**RECORDED INFORMATION**
----------

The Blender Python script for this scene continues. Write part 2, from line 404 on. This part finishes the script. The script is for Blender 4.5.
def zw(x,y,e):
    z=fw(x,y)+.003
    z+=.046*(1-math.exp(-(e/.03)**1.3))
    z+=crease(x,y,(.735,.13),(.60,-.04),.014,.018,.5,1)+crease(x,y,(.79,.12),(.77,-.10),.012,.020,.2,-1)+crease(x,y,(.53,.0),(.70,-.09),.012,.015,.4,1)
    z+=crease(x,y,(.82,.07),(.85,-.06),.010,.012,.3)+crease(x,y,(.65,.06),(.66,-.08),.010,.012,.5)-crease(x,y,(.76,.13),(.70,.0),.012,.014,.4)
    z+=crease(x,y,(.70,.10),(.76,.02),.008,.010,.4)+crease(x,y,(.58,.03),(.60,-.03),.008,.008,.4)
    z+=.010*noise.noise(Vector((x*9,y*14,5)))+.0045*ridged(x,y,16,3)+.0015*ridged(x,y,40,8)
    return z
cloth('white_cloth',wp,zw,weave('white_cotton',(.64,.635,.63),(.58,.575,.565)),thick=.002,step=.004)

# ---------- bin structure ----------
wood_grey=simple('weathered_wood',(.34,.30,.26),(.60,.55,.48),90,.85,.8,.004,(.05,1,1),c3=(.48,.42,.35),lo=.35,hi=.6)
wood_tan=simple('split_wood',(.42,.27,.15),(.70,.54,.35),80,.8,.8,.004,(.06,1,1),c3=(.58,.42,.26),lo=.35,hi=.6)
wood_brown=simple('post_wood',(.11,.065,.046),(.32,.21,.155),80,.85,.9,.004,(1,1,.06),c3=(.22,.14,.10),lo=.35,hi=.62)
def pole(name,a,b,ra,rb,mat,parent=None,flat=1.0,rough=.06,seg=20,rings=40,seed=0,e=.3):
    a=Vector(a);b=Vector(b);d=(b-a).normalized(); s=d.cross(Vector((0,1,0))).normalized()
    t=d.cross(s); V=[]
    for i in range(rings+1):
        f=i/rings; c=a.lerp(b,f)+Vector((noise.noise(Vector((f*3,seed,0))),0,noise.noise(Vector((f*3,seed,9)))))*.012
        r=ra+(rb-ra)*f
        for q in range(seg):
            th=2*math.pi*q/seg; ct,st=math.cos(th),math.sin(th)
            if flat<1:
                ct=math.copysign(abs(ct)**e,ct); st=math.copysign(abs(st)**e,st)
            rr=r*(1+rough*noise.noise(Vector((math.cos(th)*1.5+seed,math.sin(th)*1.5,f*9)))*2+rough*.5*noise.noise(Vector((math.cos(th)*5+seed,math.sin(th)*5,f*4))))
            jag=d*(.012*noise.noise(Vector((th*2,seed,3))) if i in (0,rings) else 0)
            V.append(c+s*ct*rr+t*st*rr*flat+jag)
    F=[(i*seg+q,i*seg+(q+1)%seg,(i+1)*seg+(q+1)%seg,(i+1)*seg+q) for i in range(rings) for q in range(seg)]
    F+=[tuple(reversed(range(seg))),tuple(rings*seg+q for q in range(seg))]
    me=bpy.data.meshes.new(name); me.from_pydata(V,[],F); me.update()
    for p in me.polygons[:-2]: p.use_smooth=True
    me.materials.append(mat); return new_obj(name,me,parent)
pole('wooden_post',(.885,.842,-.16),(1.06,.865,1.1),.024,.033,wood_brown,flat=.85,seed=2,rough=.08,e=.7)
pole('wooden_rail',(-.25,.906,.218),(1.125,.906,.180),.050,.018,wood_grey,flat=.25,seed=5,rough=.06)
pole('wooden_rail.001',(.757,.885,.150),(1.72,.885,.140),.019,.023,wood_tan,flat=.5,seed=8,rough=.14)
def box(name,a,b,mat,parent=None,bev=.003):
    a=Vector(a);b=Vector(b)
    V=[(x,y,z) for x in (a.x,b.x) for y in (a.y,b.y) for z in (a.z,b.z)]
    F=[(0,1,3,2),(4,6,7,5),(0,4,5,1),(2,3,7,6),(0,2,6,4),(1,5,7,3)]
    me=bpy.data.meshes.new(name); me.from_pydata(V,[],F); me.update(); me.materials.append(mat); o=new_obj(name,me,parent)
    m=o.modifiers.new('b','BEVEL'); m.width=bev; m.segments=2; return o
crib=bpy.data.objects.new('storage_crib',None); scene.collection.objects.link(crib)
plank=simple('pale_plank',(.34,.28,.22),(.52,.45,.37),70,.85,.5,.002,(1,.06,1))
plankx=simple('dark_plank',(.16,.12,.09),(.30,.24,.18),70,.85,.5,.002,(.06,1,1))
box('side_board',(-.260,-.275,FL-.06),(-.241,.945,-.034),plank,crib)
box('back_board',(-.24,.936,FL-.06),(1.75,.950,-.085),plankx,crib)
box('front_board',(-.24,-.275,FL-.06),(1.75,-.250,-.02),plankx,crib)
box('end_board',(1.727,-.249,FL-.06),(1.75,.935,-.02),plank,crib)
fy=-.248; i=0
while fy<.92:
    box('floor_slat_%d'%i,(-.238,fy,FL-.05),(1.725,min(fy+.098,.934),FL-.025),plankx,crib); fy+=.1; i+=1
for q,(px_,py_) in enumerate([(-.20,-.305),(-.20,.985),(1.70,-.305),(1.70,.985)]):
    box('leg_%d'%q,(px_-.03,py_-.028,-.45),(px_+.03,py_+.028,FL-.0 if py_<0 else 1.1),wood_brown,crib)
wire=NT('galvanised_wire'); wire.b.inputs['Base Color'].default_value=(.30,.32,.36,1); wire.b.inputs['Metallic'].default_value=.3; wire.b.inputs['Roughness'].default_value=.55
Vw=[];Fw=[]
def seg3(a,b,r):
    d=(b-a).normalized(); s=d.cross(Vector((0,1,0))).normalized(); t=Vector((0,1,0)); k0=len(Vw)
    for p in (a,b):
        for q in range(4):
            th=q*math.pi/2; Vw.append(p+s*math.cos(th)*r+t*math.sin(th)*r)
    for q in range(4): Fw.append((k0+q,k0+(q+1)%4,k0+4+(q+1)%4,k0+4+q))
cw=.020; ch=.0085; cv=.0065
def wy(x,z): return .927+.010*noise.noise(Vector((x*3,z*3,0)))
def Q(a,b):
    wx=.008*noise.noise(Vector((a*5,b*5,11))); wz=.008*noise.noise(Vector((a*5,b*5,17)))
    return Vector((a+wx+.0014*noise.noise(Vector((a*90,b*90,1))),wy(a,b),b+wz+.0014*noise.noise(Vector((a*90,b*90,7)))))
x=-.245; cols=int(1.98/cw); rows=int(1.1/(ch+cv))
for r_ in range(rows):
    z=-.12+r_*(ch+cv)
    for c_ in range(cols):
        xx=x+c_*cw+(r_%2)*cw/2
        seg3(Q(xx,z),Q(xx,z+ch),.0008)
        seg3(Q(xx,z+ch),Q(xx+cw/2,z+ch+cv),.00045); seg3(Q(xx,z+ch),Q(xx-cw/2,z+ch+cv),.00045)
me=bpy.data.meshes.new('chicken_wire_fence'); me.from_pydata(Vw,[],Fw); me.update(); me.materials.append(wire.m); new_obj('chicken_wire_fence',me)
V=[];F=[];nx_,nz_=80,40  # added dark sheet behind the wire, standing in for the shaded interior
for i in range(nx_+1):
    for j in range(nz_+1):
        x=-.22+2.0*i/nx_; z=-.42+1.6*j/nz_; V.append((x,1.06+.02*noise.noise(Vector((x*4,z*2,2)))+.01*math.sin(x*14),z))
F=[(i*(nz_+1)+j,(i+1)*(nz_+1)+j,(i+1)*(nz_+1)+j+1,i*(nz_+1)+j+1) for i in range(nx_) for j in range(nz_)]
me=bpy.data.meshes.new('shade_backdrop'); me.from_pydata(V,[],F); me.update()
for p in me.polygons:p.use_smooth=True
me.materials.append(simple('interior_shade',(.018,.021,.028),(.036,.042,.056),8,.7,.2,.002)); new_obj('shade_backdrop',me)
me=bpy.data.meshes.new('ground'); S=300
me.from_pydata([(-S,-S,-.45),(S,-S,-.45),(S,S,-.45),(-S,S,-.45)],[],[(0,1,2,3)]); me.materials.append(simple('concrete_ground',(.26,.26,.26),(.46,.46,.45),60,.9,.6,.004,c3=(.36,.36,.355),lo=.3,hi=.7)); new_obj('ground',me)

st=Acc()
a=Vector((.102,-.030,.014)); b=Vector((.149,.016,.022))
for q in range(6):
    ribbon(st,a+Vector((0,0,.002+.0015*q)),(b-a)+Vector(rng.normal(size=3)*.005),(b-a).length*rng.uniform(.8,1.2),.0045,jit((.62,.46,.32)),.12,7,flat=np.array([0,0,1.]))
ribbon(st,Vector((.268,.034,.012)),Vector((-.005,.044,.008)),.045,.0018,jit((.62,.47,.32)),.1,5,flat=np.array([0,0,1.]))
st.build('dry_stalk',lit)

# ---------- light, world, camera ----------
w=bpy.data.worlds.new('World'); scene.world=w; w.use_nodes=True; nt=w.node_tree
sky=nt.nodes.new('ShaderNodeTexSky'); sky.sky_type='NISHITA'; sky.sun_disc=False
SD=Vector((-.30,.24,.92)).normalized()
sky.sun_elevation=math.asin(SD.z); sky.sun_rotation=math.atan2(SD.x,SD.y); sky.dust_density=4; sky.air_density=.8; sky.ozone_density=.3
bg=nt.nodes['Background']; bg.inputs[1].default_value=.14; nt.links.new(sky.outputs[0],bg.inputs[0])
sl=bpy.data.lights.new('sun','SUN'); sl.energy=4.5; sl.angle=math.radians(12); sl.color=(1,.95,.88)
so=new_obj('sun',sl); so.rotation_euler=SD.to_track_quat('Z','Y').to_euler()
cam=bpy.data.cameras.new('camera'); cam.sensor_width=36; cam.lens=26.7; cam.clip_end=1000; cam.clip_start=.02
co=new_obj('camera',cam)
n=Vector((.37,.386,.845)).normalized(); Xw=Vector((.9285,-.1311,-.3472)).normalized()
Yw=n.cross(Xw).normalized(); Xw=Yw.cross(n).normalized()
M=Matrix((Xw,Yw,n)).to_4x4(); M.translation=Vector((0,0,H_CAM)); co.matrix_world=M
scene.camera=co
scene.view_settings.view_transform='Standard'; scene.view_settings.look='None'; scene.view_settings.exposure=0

----------

**YOUR OBJECTIVE**
Count how many lines of the data include the word "scene". Your reply should be that number alone.

**COMPLETED EXERCISE**
5